Acid Western is a subgenre of the Western film that emerged in the 1960s and 1970s that combines the metaphorical ambitions of critically acclaimed Westerns, like Shane and The Searchers, with the excesses of the Spaghetti Westerns and the outlook of the 1960s counter-culture. Acid Westerns subvert many of the conventions of earlier Westerns to "conjure up a crazed version of autodestructive white America at its most solipsistic, hankering after its own lost origins".
The term "Acid Western" was coined by film critic Pauline Kael in a review of Alejandro Jodorowsky's film, El Topo, published in the November 1971 issue of The New Yorker. Jonathan Rosenbaum expanded upon the idea in his June 1996 review of Jim Jarmusch's film Dead Man, a subsequent interview with Jarmusch for Cineaste, and later in the book Dead Man from BFI Modern Classics.
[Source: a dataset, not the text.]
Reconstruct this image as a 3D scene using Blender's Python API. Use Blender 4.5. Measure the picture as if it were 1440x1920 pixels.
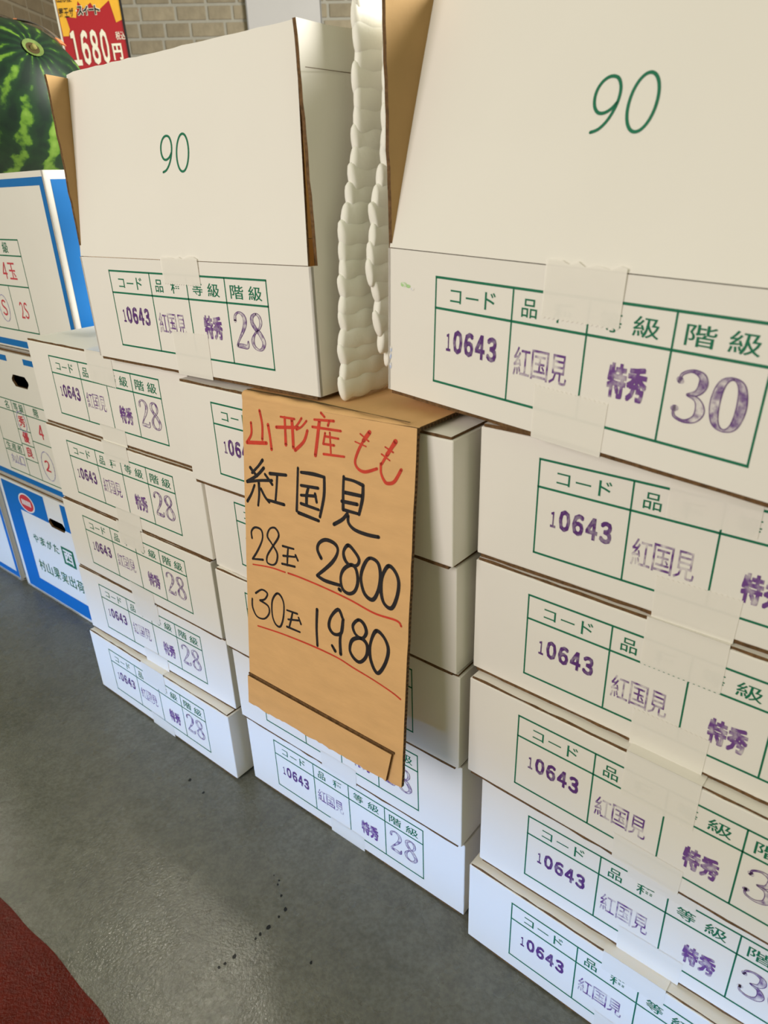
import bpy, bmesh, math, random
from mathutils import Vector, Matrix, Euler
random.seed(7)
for o in list(bpy.data.objects): bpy.data.objects.remove(o)
SC = bpy.context.scene
COL = SC.collection
V = Vector

# ---------------------------------------------------------------- camera, light, exposure
F_PX, PITCH, ROLL, CAM_H = 1316.94, 0.43509, -0.03767, 0.93508
cam = bpy.data.cameras.new('camera'); cam.sensor_fit = 'VERTICAL'; cam.sensor_height = 36.0; cam.sensor_width = 27.0
cam.lens = F_PX * 36.0 / 1920.0; cam.clip_start = 0.02
fw = V((0, math.cos(PITCH), -math.sin(PITCH))); rt0 = V((1, 0, 0)); up0 = rt0.cross(fw)
rt = math.cos(ROLL) * rt0 + math.sin(ROLL) * up0; up = -math.sin(ROLL) * rt0 + math.cos(ROLL) * up0
co = bpy.data.objects.new('camera', cam); COL.objects.link(co)
co.matrix_world = Matrix(((rt.x, up.x, -fw.x, 0), (rt.y, up.y, -fw.y, 0), (rt.z, up.z, -fw.z, CAM_H), (0, 0, 0, 1)))
cam.dof.use_dof = True; cam.dof.focus_distance = 0.93; cam.dof.aperture_fstop = 8.5
SC.camera = co
SC.view_settings.view_transform = 'Standard'; SC.view_settings.look = 'None'
SC.view_settings.exposure = 0.0; SC.view_settings.gamma = 1.0; SC.view_settings.use_curve_mapping = False

w = bpy.data.worlds.new('world'); SC.world = w; w.use_nodes = True
w.node_tree.nodes['Background'].inputs[0].default_value = (0.94, 1.0, 0.58, 1)
w.node_tree.nodes['Background'].inputs[1].default_value = 0.40

def area(name, loc, target, size, energy, color, sy=None, spread=None):
    l = bpy.data.lights.new(name, 'AREA'); l.energy = energy; l.color = color; l.size = size
    if sy: l.shape = 'RECTANGLE'; l.size_y = sy
    if spread: l.spread = spread
    o = bpy.data.objects.new(name, l); COL.objects.link(o); o.location = loc
    o.rotation_euler = (V(target) - V(loc)).to_track_quat('-Z', 'Y').to_euler(); return o
# lights: added unseen fills behind the camera and at the right, ceiling spots, and bluish daylight that only enters low, near the floor
area('front_fill_light', (-1.5, -0.5, 1.35), (-0.2, 0.9, 0.6), 1.0, 26, (1.0, 0.925, 0.90))  # added warm fill, out of view, for the carton fronts
area('right_fill_light', (3.0, 1.2, 2.5), (-0.3, 1.0, 0.8), 1.6, 330, (1.0, 0.98, 0.90))  # added fill from the right, for the carton sides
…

In the book, Rosenbaum illuminates several aspects of this re-revisionist Western: from Neil Young's haunting score to the role of tobacco, to Johnny Depp's performance, to the film's place in the acid-Western genre. In the chapter "On the Acid Western", Rosenbaum addresses not only the hallucinogenic quality of the film's pace and its representation of "reality", but also argues that the film inherits an artistic and political sensibility derived from the 1960s counterculture which has sought to critique and replace capitalism with alternative models of exchange.
In the traditional Western, the journey west is seen as a road to liberation and improvement, but in the Acid Western, it is the reverse, a journey towards death; society becomes nightmarish.
Rosenbaum used the term "Acid Western" to describe a "cherished counterculture dream" from the 1960s and 1970s "associated with people like Monte Hellman, Dennis Hopper, Jim McBride, and Rudy Wurlitzer, as well as movies like Greaser's Palace; Alex Cox tapped into something similar in the 1980s with Walker."